How ABS works, the technology behind it, all of that is going to be rehashed this winter and certainly ahead of next season's beginning. But even with just two challenges per game, it is fair to wonder how ABS will impact a catcher's value.

Human umpires will still make the calls; it will just be ABS proving them right or wrong in the challenge-based system. Could this change help raise Perez's perceived value behind the plate, allowing his ability to throw out would-be basestealers and bat shine more as his career winds down?

Salvador Perez may be able to extend his catching career just a bit longer thanks to ABS.

For those who believe framing isn't a significant hole in Perez's game, they are sorely mistaken. According to Baseball Savant's Catcher Framing Runs, Perez's -19 runs since 2022 is tied for seventh-worst in MLB.

That even accounts for an above-league-average year in 2024, which was cancelled out by his -6 runs in 2025. If fans need more of a big-picture look, Baseball Savant began tracking the data related to framing in 2018. Since then, Perez has caught the seventh-most pitches at 44,954. In that same span, his astounding -44 Catcher Framing Runs are the league's worst by an eight-run margin.

It is not a good part of Perez's game, and it is a noticeable flaw. Last season offered hope that he was getting better results, but 2025 dashed those hopes and proved last season was an outlier.

But, with so many pitches caught and that veteran experience, Perez may benefit from ABS more than some. It isn't to say that just because he has more pitches caught that he has a better feeling of balls and strikes, but the correlation doesn't feel like a stretch.

Ultimately, the fans and players will benefit from ABS in MLB starting next season, and hopefully the system's introduction will help Perez behind the plate if Kansas City so chooses to.

Last season, Perez played less and less behind the plate. After dominating the starting role for a decade, Perez and Freddy Fermin split the workload 60-40 behind the plate, as Perez played more first base and designated hitter.

That coincided with a resurgent year at the plate, statistically his best since 2021. A school of thought was that the shift would help extend Perez's productive years, and was the start of a trend away from Perez the catcher and more so Perez the first baseman. That did not come to fruition in 2025, however, and the correlation with his batting numbers suffering deserves further inspection.

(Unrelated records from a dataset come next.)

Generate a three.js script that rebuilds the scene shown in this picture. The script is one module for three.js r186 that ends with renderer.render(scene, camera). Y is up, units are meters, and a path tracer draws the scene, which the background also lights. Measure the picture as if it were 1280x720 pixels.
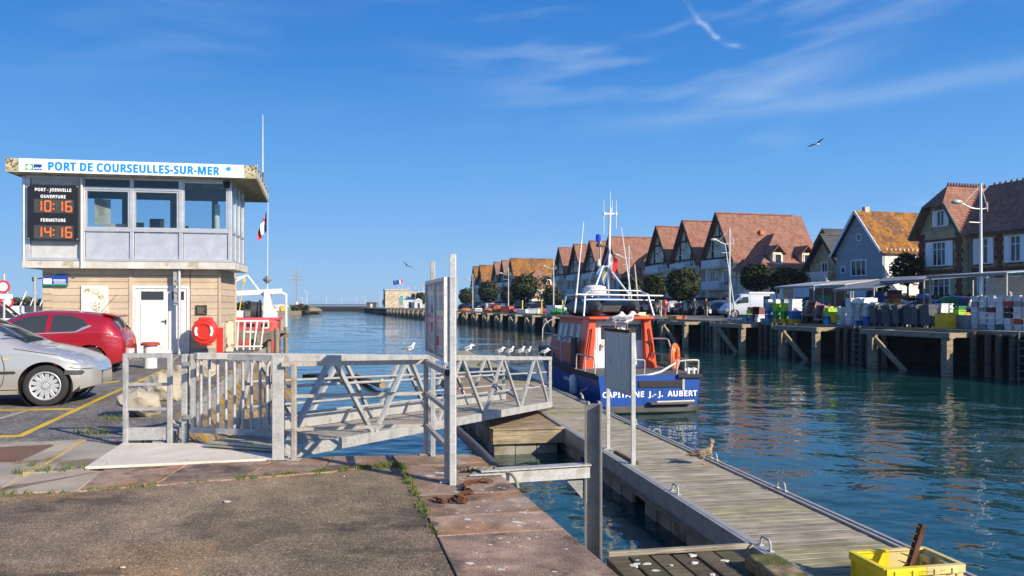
import * as THREE from 'three';
import { mergeGeometries, mergeVertices, toCreasedNormals } from 'three/addons/utils/BufferGeometryUtils.js';
import { RoundedBoxGeometry } from 'three/addons/geometries/RoundedBoxGeometry.js';
import { ConvexGeometry } from 'three/addons/geometries/ConvexGeometry.js';
import { MarchingCubes } from 'three/addons/objects/MarchingCubes.js';

// ---------- camera, sky, sun, exposure ----------
const scene = new THREE.Scene();
const F = 970, EYE = 1.7, HZ = 381.5;                       // focal length in pixels of a 1280 x 720 frame, eye height, horizon row
const camera = new THREE.PerspectiveCamera(2 * Math.atan(360 / F) * 180 / Math.PI, 16 / 9, 0.1, 6000);
camera.position.set(0, EYE, 0); camera.lookAt(0, EYE, -10);
camera.setViewOffset(1280, 720, 0, 360 - HZ, 1280, 720);
scene.add(camera);
const renderer = new THREE.WebGLRenderer({ antialias: true });
renderer.setSize(1024, 576);
renderer.toneMapping = THREE.LinearToneMapping;
renderer.toneMappingExposure = 1.4;
renderer.shadowMap.enabled = true; renderer.shadowMap.type = THREE.PCFSoftShadowMap;
const SUN_EL = 27 * Math.PI / 180;
const SUN = new THREE.Vector3(0.79 * Math.cos(SUN_EL), Math.sin(SUN_EL), 0.613 * Math.cos(SUN_EL)).normalize();
const sun = new THREE.DirectionalLight(new THREE.Color().setRGB(1, 0.87, 0.68), 5.0);
sun.position.copy(SUN).multiplyScalar(150).add(new THREE.Vector3(0, 0, -60)); sun.target.position.set(0, 0, -60);
sun.castShadow = true; sun.shadow.mapSize.set(4096, 4096);
Object.assign(sun.shadow.camera, { left: -130, right: 130, top: 130, bottom: -130, near: 1, far: 400 });
scene.add(sun, sun.target);

// ---------- numbers: seeded random, tileable noise ----------
let seedState = 12345;
const seed = (n) => { seedState = n >>> 0; };
function rnd() { seedState = (seedState + 0x6d2b79f5) | 0; let t = Math.imul(seedState ^ (seedState >>> 15), 1 | seedState); t = (t + Math.imul(t ^ (t >>> 7), 61 | t)) ^ t; return ((t ^ (t >>> 14)) >>> 0) / 4294967296; }
const rr = (a, b) => a + (b - a) * rnd();
const clamp = (x, a = 0, b = 1) => Math.min(b, Math.max(a, x));
const smooth = (a, b, x) => { const t = clamp((x - a) / (b - a)); return t * t * (3 - 2 * t); };
const lerp = (a, b, t) => a + (b - a) * t;
function hash2(x, y, s) { let h = Math.imul(x, 374761393) ^ Math.imul(y, 668265263) ^ Math.imul(s, 2147483647 - 1013904223); h = Math.imul(h ^ (h >>> 13), 1274126177); return ((h ^ (h >>> 16)) >>> 0) / 4294967296; }
function vnoise(x, y, px, py, s) {                          // value noise with period (px, py)
  const xi = Math.floor(x), yi = Math.floor(y), fx = x - xi, fy = y - yi, u = fx * fx * (3 - 2 * fx), v = fy * fy * (3 - 2 * fy);
  const m = (a, p) => ((a % p) + p) % p, x0 = m(xi, px), x1 = m(xi + 1, px), y0 = m(yi, py), y1 = m(yi + 1, py);
  return lerp(lerp(hash2(x0, y0, s), hash2(x1, y0, s), u), lerp(hash2(x0, y1, s), hash2(x1, y1, s), u), v);
}
function fbm(u, v, fx, fy, oct, s) {                         // u, v in 0..1, tiles at 1
  let a = 0.5, t = 0, n = 0;
  for (let i = 0; i < oct; i++) { t += a * vnoise(u * fx, v * fy, fx, fy, s + i * 17); n += a; a *= 0.55; fx *= 2; fy *= 2; }
  return t / n;
}
const free = (x, y, oct, s) => fbm(x / 4096 + 0.3, y / 4096 + 0.3, 4096, 4096, oct, s);   // noise of points in metres

// ---------- sky ----------
{
  const w = 3072, h = 1536, data = new Float32Array(w * h * 4);
  const lin = (r, g, b) => new THREE.Color().setRGB(r / 255, g / 255, b / 255, THREE.SRGBColorSpace).toArray();
  const stops = [[0, lin(160, 194, 226)], [2.5, lin(146, 189, 231)], [6, lin(122, 177, 234)], [11, lin(97, 161, 227)], [17, lin(68, 137, 213)], [24, lin(52, 119, 200)], [45, lin(42, 94, 175)], [90, lin(32, 76, 150)]];
  const white = lin(214, 228, 244);
  const ray = (px, py) => { const x = (px - 640) / F, y = (HZ - py) / F, l = Math.hypot(x, y, 1); return [Math.atan2(x, 1) * 180 / Math.PI, Math.asin(y / l) * 180 / Math.PI]; };
  const trail = [[850, -10], [873, 26], [884, 33], [893, 45], [908, 54], [930, 58]].map((p) => ray(...p));
  const band = [[640, 172], [900, 140], [1060, 122], [1280, 85], [1400, 60]].map((p) => ray(...p));
  const toLine = (line, a, e) => { let best = 1e9; for (let i = 0; i + 1 < line.length; i++) { const [x0, y0] = line[i], [x1, y1] = line[i + 1], dx = x1 - x0, dy = y1 - y0, t = clamp(((a - x0) * dx + (e - y0) * dy) / (dx * dx + dy * dy)); best = Math.min(best, Math.hypot(a - x0 - t * dx, e - y0 - t * dy)); } return best; };
  for (let j = 0; j < h; j++) {
    const el = ((j + 0.5) / h - 0.5) * 180;
    let k = 0; while (k < stops.length - 2 && el > stops[k + 1][0]) k++;
    const t = clamp((el - stops[k][0]) / (stops[k + 1][0] - stops[k][0])), base = [0, 1, 2].map((c) => lerp(stops[k][1][c], stops[k + 1][1][c], t));
    for (let i = 0; i < w; i++) {
      const th = ((i + 0.5) / w - 0.5) * 2 * Math.PI;          // atan2(z, x)
      let az = (th + Math.PI / 2) * 180 / Math.PI; if (az > 180) az -= 360;   // 0 = straight ahead, + to the right
      let c = 0;
      if (el > 1 && el < 70) {
        // cirrus: streaks drawn out along a slightly rising direction
        const tilt = el - az * 0.09, u = az / 360 + 0.5, v = tilt / 90;
        const warp = fbm(u, v, 24, 12, 3, 5) - 0.5;
        const streak = fbm(u + warp * 0.01, v + warp * 0.035, 30, 46, 5, 11), patch = fbm(u, v, 11, 9, 3, 23), fine = fbm(u + warp * 0.01, v + warp * 0.03, 70, 200, 4, 37);
        c += smooth(0.46, 0.80, streak) * smooth(0.44, 0.66, patch + 0.08 * Math.exp(-(((az - 20) / 16) ** 2 + ((el - 13) / 6) ** 2))) * (0.25 + 0.75 * fine) * 0.44;
        const d = toLine(band, az, el);
        if (d < 4) c += Math.exp(-((d / 0.6) ** 2)) * (0.07 + 0.30 * fbm(u, v, 60, 120, 4, 51)) * smooth(0, 14, az) * 0.8;
        const e = toLine(trail, az, el + (fine - 0.5) * 0.25);
        if (e < 1) c += Math.exp(-((e / 0.13) ** 2)) * (0.05 + 0.5 * smooth(0.35, 0.7, fbm(u, v, 300, 160, 3, 77)));
        c *= smooth(1, 6, el) * (Math.abs(az) < 60 ? 0.25 + 0.75 * smooth(-10, 8, az) : 0.8);
      }
      c = clamp(c, 0, 0.8);
      // brighter, whiter air round the sun
      const er = el * Math.PI / 180, ca = clamp(Math.cos(er) * (Math.cos(th) * SUN.x + Math.sin(th) * SUN.z) + Math.sin(er) * SUN.y, -1, 1), ang = Math.acos(ca) * 180 / Math.PI, glow = 1 + 0.5 * Math.exp(-((ang / 45) ** 2)) + 2.2 * Math.exp(-((ang / 13) ** 2)), glowW = 0.45 * Math.exp(-((ang / 32) ** 2));
      const o = (j * w + i) * 4;
      for (let q = 0; q < 3; q++) data[o + q] = lerp(lerp(base[q], white[q], c), white[q] * 1.25, glowW) * 0.77 * glow;
      data[o + 3] = 1;
    }
  }
  const sky = new THREE.DataTexture(data, w, h, THREE.RGBAFormat, THREE.FloatType);
  sky.mapping = THREE.EquirectangularReflectionMapping; sky.magFilter = sky.minFilter = THREE.LinearFilter; sky.needsUpdate = true;
  scene.background = sky; scene.environment = sky;
}
scene.fog = new THREE.FogExp2(0xb4cfea, 0.00016);

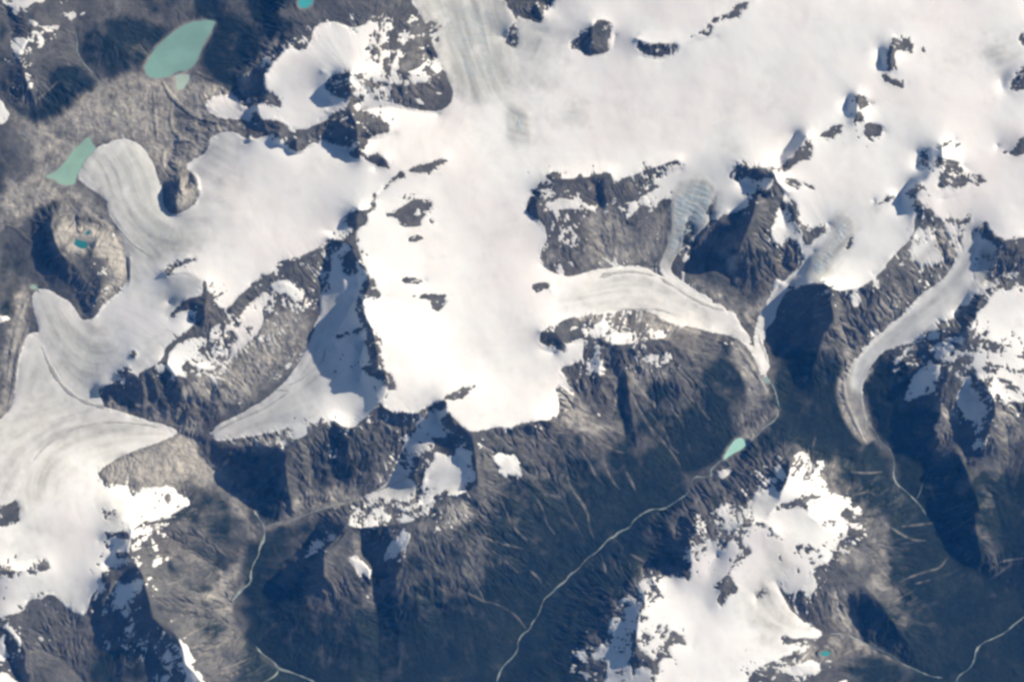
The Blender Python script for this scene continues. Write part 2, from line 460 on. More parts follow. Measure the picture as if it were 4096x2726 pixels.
# snow and ice outlines, one per line
SNOW = """
A0 90,0 60,-60 380,-60 360,0 340,30 260,20 210,70 160,60
A0 530,100 580,90 600,130 540,170
A0 620,105 710,85 640,130
A0 220,160 260,150 290,190 350,210 460,190 460,240 370,260 330,220 230,200
A0 240,240 310,250 350,310 340,370 280,410 260,390 310,340 290,280
A0 70,320 150,290 220,320 200,380 150,440 100,500 120,420 80,370
A0 60,590 160,570 150,600 70,620
A0 230,620 270,660 240,720 210,700
A0 190,760 240,755 220,790
A0 1600,820 1640,760 1750,735 1830,750 1890,790 1880,850 1960,850 1970,970 1900,930 1800,945 1700,920 1620,880
A0 -60,750 0,770 60,860 75,910 40,970 -60,980
D0 100,1420 180,1390 260,1410 330,1400 385,1380 360,1480 300,1545 D1 250,175 190,200 120,100
A0 2050,470 2090,470 2090,500 2060,500
B0 300,370 430,420 480,300 520,190 640,165 740,200 830,220 900,200 1000,170 1180,190 1100,250 1090,290 1050,350 950,390 930,450 960,480 1000,430 1080,390 1260,390 1220,440 1180,520 1190,550 1300,560 1430,440 1490,490 1500,580 1420,600 1380,650 1200,690 1060,650 950,660 870,590 800,580 800,840 640,900 600,960 480,1000 400,1060 290,1020 250,960 180,940 80,950 50,840 100,790 240,800 200,760 100,690 100,600 200,470
B0 880,650 930,680 970,780 900,820 890,720
B0 1290,770 1340,780 1370,830 1320,820
B0 1450,720 1510,730 1500,750 1460,740
B0 1460,800 1500,810 1470,840
B0 1150,260 1320,270 1330,300 1170,310
B0 1240,0 1290,-80 2000,-80 2010,0 2060,110 2090,170 2040,400 2100,480 2190,430 2090,300 2100,120 C0 130,150 200,150 280,180 340,200 340,60 430,0 430,-80 D0 2400,-80 2400,0 D1 2400,480 2220,520 2110,480 2010,380 1980,340 1850,350 1680,340 1640,330 1560,260 1500,180 1480,380 1480,480 1300,660 1230,760 1080,880 900,910 830,890 780,850 640,850 450,830 640,700 600,600 590,540 540,560 480,530 400,540 360,440 400,300 440,200 480,190 390,30 D0 390,1370 350,1330 150,1300 80,1300 20,1400 C1 1860,60 1880,110 1950,210 1900,310 1780,290 1650,370 1330,200 1280,100 1150,50 C0 1130,1520 1230,1400 1400,1260 1230,1310 1100,1350 950,1440 880,1450 860,1350 720,1390 560,1410 410,1400 300,1470 230,1530 C1 220,200 200,300 330,360 380,500 330,560 310,680 420,780 560,800 650,770 760,760 600,1000 600,1100 450,1160 310,1210 310,1350 600,1290 650,1260 660,1400 600,1480 480,1500 C2 480,360 470,450 430,500 460,600 470,670 430,740 340,750 200,760 0,810 B2 2050,800 1900,800 1740,840 1640,780 1560,680 1530,590 1520,575 1400,640 1300,690 1130,690 1060,650 1020,600 1080,570 1090,500 1080,400 1040,330 1000,200 990,60 B1 980,1260 950,1180 900,1090 880,1000 920,950 970,860 940,800 900,690 850,610 830,520 840,430 930,370 910,300 970,290 960,160 1030,110 1200,0 B0 1100,1340 1060,1230 870,1210 870,1130 950,1060 1080,1040 1100,970 830,880 800,820 960,810 1100,800 1200,840 1300,860 1420,880 1520,870 1600,780 1590,700 1500,500 1430,350 1350,120
B0 2100,120 2130,150 2200,160 2300,220 2330,300 2400,420 2260,470 2100,490 2060,400 2080,250
B0 0,1090 100,1080 230,1050 240,1130 320,1170 400,1190 480,1120 600,1090 700,1130 840,1170 870,1240 1060,1330 1200,1330 1100,1420 1020,1500 B1 1000,120 960,160 960,280 850,270 750,350 760,400 830,420 740,520 620,490 560,570 430,630 310,660 200,690 240,740 120,800 0,860 A1 2120,790 2050,830 1980,870 1900,930 1800,1050 1740,1060 1680,1000 1620,920 1600,830 1500,760 1290,790 1250,1000 1320,1120 1500,1030 1560,1150 1400,1270 1300,1350 1280,1440 1100,1568 A2 980,380 900,460 760,480 800,600 830,640 640,600 480,500 360,250 300,50 A1 250,1000 240,930 300,880 390,900 480,960 560,1000 640,1140 690,1130 750,1120 800,1010 900,940 1020,830 1010,700 960,500 860,330 830,260 840,190 A0 620,1420 600,1380 640,1280 700,1200 800,1120 940,1085 1050,1100 1140,1180 1200,1280 1250,1440 A1 1280,100 1270,230 1340,310 1400,310 1520,240 1570,150 1560,100 1530,0 A0 1440,1300 1540,1250 1640,1170 1640,1060 1750,1040 1850,1030 1900,1080 2150,1110
A2 -60,760 0,740 70,670 110,560 130,300 200,80 A1 240,1230 310,1230 A2 370,250 480,490 640,600 830,640 1000,690 1150,750 1300,780 1410,830 1350,890 1150,950 980,1010 900,1060 770,1140 790,1210 900,1240 1100,1270 1350,1260 1400,1330 1530,1390 1350,1470 1300,1520 A3 1180,300 1060,340 1040,440 1010,560 1040,640 920,700 780,740 870,830 780,880 720,920 690,1020 640,1050 540,1000 480,930 410,870 340,900 220,930 190,1020 60,1040 -60,1080
A1 -60,1100 0,1100 70,1110 80,1140 0,1160 -60,1180
A3 40,1090 110,1130 180,1260 160,1300 110,1200 50,1150
A3 -60,1180 0,1200 60,1300 70,1350 30,1400 -60,1400
A3 0,1480 60,1500 130,1560 180,1620 -60,1620
A3 300,1205 400,1230 410,1250 310,1240
A3 800,1230 890,1250 850,1330 800,1310
A3 940,1270 1010,1290 1000,1330 960,1290
A3 1180,1255 1205,1260 1190,1360 1170,1330
A3 1340,1055 1410,1110 1390,1145 1340,1110
A3 1290,1150 1330,1170 1360,1250 1300,1310 1290,1290 1330,1230
A3 1250,1460 1270,1370 1330,1290 1360,1380 1440,1300 1400,1220 1440,1230 1490,1310 1520,1400 1500,1440 1560,1470 1620,1560 1640,1640 1440,1640 1470,1480 1400,1350 1300,1420
A3 1290,1490 1310,1500 1260,1640 1240,1600
A3 900,780 940,760 1000,830 1130,720 1160,860 1100,860 1030,980 1070,1080 1010,1230 970,1180 970,1000 850,980 930,900
A3 1030,510 1060,470 1130,460 1120,530 1060,550
A3 1190,480 1220,460 1250,520 1210,540
A3 1180,620 1300,570 1270,620 1190,680
A3 1210,690 1270,720 1260,740 1210,720
A3 1360,775 1390,790 1370,805
A3 1420,820 1480,825 1460,840
A3 1200,870 1270,890 1240,910
A3 1250,940 1300,980 1270,980
A3 1380,320 1420,305 1400,340
A3 1070,370 1110,350 1160,410 1150,430 1090,400
A3 870,670 990,620 900,680
A3 1130,360 1170,400 1160,440
B1 560,1080 500,1180 B2 470,150 380,300 270,450 100,600 0,640 A2 1900,690 1760,750 1640,820 1630,850 1690,900 1740,920 1850,890 2100,850 2300,790 B2 0,850 230,800 330,790 270,880 230,1000 300,950 450,840 640,730 760,810 850,790 1010,600 1080,560 1080,440 1040,340 990,200 B1 980,1260 950,1180 900,1090 880,1000 920,920 950,870 900,700 830,620 750,520 680,560 640,700 640,760 600,850 560,920 540,960
A1 2110,850 2200,820 2300,820 B1 150,840 300,820 380,870 440,900 420,960 340,1000 300,930 200,920
A1 2070,900 2130,960 2050,1060 2080,1160 1950,1330 1800,1400 1760,1380 1880,1280 1800,1250 1900,1180 1880,1090 1960,1000
A1 1290,785 1420,790 1585,800 1605,900 1590,955 1480,965 1380,1050 1310,1120 1240,1010
B1 330,1100 380,1130 370,1170 330,1130
A1 1330,1400 1400,1310 1560,1260 1640,1290 1600,1350 1400,1400 1350,1430
A1 1690,1160 1740,1150 1730,1230 1660,1290 1640,1250
A2 1330,190 1420,220 1600,200 1500,270 1400,330 1480,400 1380,420 1320,300
A2 1240,310 1300,310 1280,390 1240,370
A2 1560,360 1640,350 1700,420 1720,520 1680,480 1640,400
B2 1450,980 1600,1040 1630,960 1730,970 1740,1080 1780,1180 1770,1230 1700,1310 1580,1320 1460,1380 1380,1440 1340,1420 1350,1300 1360,1180 1440,1060
B3 1560,90 1430,160 1400,200 1410,260 1360,270 1280,300 1180,330 1130,270 1080,310 900,370 780,350 780,270 850,270 900,210 1100,190 1290,190 1380,120 1440,60
B2 1200,820 1280,830 1300,860 1400,870 1450,920 1430,970 1330,1020 1250,1050 1190,1010 1180,900
B2 1290,780 1340,720 1420,650 1470,640 1480,750 1580,830 1560,870 1400,890 1300,870
B2 1160,1010 1180,1100 1200,1190 1290,1200 1300,1340 1200,1390 1080,1350 900,1370 860,1360 1000,1290 1090,1220 1140,1140
B2 1190,1070 1290,990 1270,1100 1240,1190 1190,1150
B3 660,200 740,160 730,190 700,210
B3 740,560 770,590 830,560 890,630 950,680 940,740 900,740 860,670 820,690 790,640
B3 1180,390 1260,390 1260,440 1200,540 1100,620 1060,640 1040,590 1080,520 1120,450
B3 1450,290 1490,280 1480,310 1460,320
B3 1460,350 1500,335 1530,380 1510,410 1450,380
B3 1340,430 1390,440 1380,460
B3 480,490 600,430 720,360 690,420 560,520
B3 370,630 430,580 520,530 550,540 440,590
B3 910,870 940,920 945,960 920,930
B3 965,1020 990,1060 995,1090
B2 1900,1030 1960,990 2030,1040 2070,990 2110,1080 2140,1170 2110,1220 2060,1170 1930,1150 1960,1060
B2 590,950 640,920 650,980 620,1060
C2 810,90 830,60 1000,50 1090,90 1080,140 900,160 820,130
C1 690,1200 780,1150 890,1140 870,1230 750,1300 690,1240
C1 1150,1190 1300,1240 1250,1280 1130,1260
C1 500,1190 640,1180 560,1230
C2 1060,290 1120,240 1220,220 1260,240 1330,200 1360,260 1300,310 1260,320 1240,270 1120,300
C2 740,160 790,150 780,240 740,330 720,300
C2 960,340 1000,320 1050,330 1020,350
C2 480,360 500,380 530,480 620,550 580,560 480,490 450,430
C2 750,650 800,720 790,750 760,700
C2 690,720 740,750 720,760
C1 400,80 480,70 560,140 600,100 670,140 620,180 640,250 560,270 440,280 330,260 400,170
C1 510,210 620,210 620,280 530,260
C1 720,230 750,200 790,270 730,280
C1 1000,280 1020,210 1130,160 1250,100 1340,130 1330,200 1250,180 1180,330 1120,220 1050,300 960,370
C1 540,490 610,470 580,540
C1 890,250 960,240 940,280
C1 310,1000 440,880 560,800 700,750 850,730 1000,700 1150,720 1230,780 1300,810 1260,760 1250,700 1300,580 1330,480 1340,380 1330,200 1500,20 1680,60 1700,150 1740,200 1640,370 1540,470 1440,580 1400,600 1350,680 1330,750 1380,800 1500,880 1650,970 1780,1050 1860,1120 1910,1200 1960,1270 2000,1400 2060,1500 2090,1568 C2 2100,320 2090,440 2060,430 2030,330 1990,250 1920,150 1800,80 1600,40 1400,0 C1 1300,1150 1200,1080 1000,1050 850,1080 640,1110 500,1130
C1 1420,640 1500,620 1480,680 1430,690
D1 1500,480 1580,460 1640,470 1680,560 1720,650 1650,720 1500,700 1440,640
D1 980,960 1060,940 1070,1000 1010,1050
D1 860,1000 890,1020 890,1080 860,1050
D1 640,700 640,860 560,900 470,920 450,1000 420,1050 400,1130 330,1200 330,1260 300,1320 350,1420 360,1480 340,1568 D2 340,330 330,420 290,420 260,300 230,120 D1 230,1280 250,1160 300,1050 380,920 430,850 560,760
D1 1890,350 2000,340 2010,450 2000,550 1960,650 1930,800 1990,900 1950,950 1880,1040 1820,1110 1680,1160 1580,1250 1530,1330 1350,1330 1230,1390 1200,1440 1100,1568 D2 1200,320 1090,450 1080,520 1100,620 1125,720 1115,800 1120,890 1060,840 985,690 942,560 935,450 1030,240 D1 1050,1430 1150,1300 1280,1190 1400,1090 1520,950 1690,840 1780,730 1820,640
D1 2000,530 2050,480 2140,560 2100,620 2120,690 2060,800 2130,830 2070,900 1990,900 1950,800 1980,650
D1 2130,800 2200,740 2330,740 2280,800 2180,830
D1 1970,1090 2060,1010 2090,950 2160,880 2400,850 2400,1700 D2 2400,620 2250,600 2130,650 2090,560 2000,450 1940,380 1960,350 1900,240 1860,230 1900,90
D2 1870,400 1930,380 1950,500 2050,600 2070,700 2030,800 2020,900 1960,1000 1940,950 1960,850 1920,730 1800,600 1820,520 1860,470
D2 1620,180 1680,120 1860,70 1880,120 1760,230 1700,300 1680,400 1640,540 1500,570 1400,620 1430,520 1480,400 1540,340 1600,290
D1 1560,1300 1620,1230 1700,1240 1650,1300
D2 1330,310 1350,250 1420,220 1480,240 1400,260
C3 1540,330 1600,270 1720,200 1830,160 1880,200 1960,150 2030,20 C2 1980,1280 2060,1230 2130,1170 2150,1290 2200,1300 2260,1170 2270,1110 D2 520,1080 620,1090 720,1080 780,1200 830,1290 900,1330 1030,1360 980,1410 D3 920,220 900,280 1060,350 980,330 960,400 890,480 870,560 800,640 690,680 610,750 730,730 690,900 610,830 500,890 440,830 380,750 300,650 C3 2000,600 1900,450 1750,440 1650,400
C3 1480,470 1660,440 1760,440 1900,460 2100,560 D3 300,650 400,790 470,920 520,1000 600,1070 640,1130 830,1190 700,1240 560,1200 450,1230 640,1290 530,1340 400,1400 230,1460 150,1620 C3 1220,1620 1210,1500 1190,1370 1080,1330 1060,1200 1080,1060 1130,960 1230,860 1100,850 1090,770 1180,750 1280,720 1430,720 1480,800 1500,700
C3 870,1060 960,1060 980,1200 980,1300 970,1640 780,1640 830,1500 860,1400 700,1390 760,1300 840,1210 850,1130
C3 1050,920 1120,900 1100,1000 1060,1060 1040,1200 1020,1350 1040,1640 960,1640 970,1300 980,1200 970,1080
C3 920,930 990,900 1000,940 940,960
C3 1040,920 1110,890 1060,960 1000,1080 950,1030 1000,960
C3 1040,1480 1130,1430 1190,1470 1190,1640 1080,1640
C2 1680,1190 1740,1130 1830,1130 1800,1180 1720,1220
D2 380,1200 420,1030 470,1040 440,1100 500,1080 480,1200 420,1300 380,1290
D3 400,1450 560,1440 680,1380 780,1440 740,1520 650,1500 560,1530 420,1470
D3 1000,180 1080,190 1080,240 1000,270
D3 920,290 1080,350 1070,390 980,350
D3 990,440 1070,430 1060,490 1000,510
D3 1310,110 1380,115 1350,135
D3 880,1570 980,1540 960,1600 860,1620
"""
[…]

The arrival of Carter Jensen gives Kansas City a reasonable player to supplant Perez at catcher, but the powers that be need to make that move a reality.

Perez is known for his grittiness and love of catching, so if the team captain pushes to stay behind the plate, he will likely get that way.

But if fans learned anything about Perez from his response to trade rumors, they know he will do whatever it takes to help the Royals win. ABS just may help him do so at his natural position for a bit longer.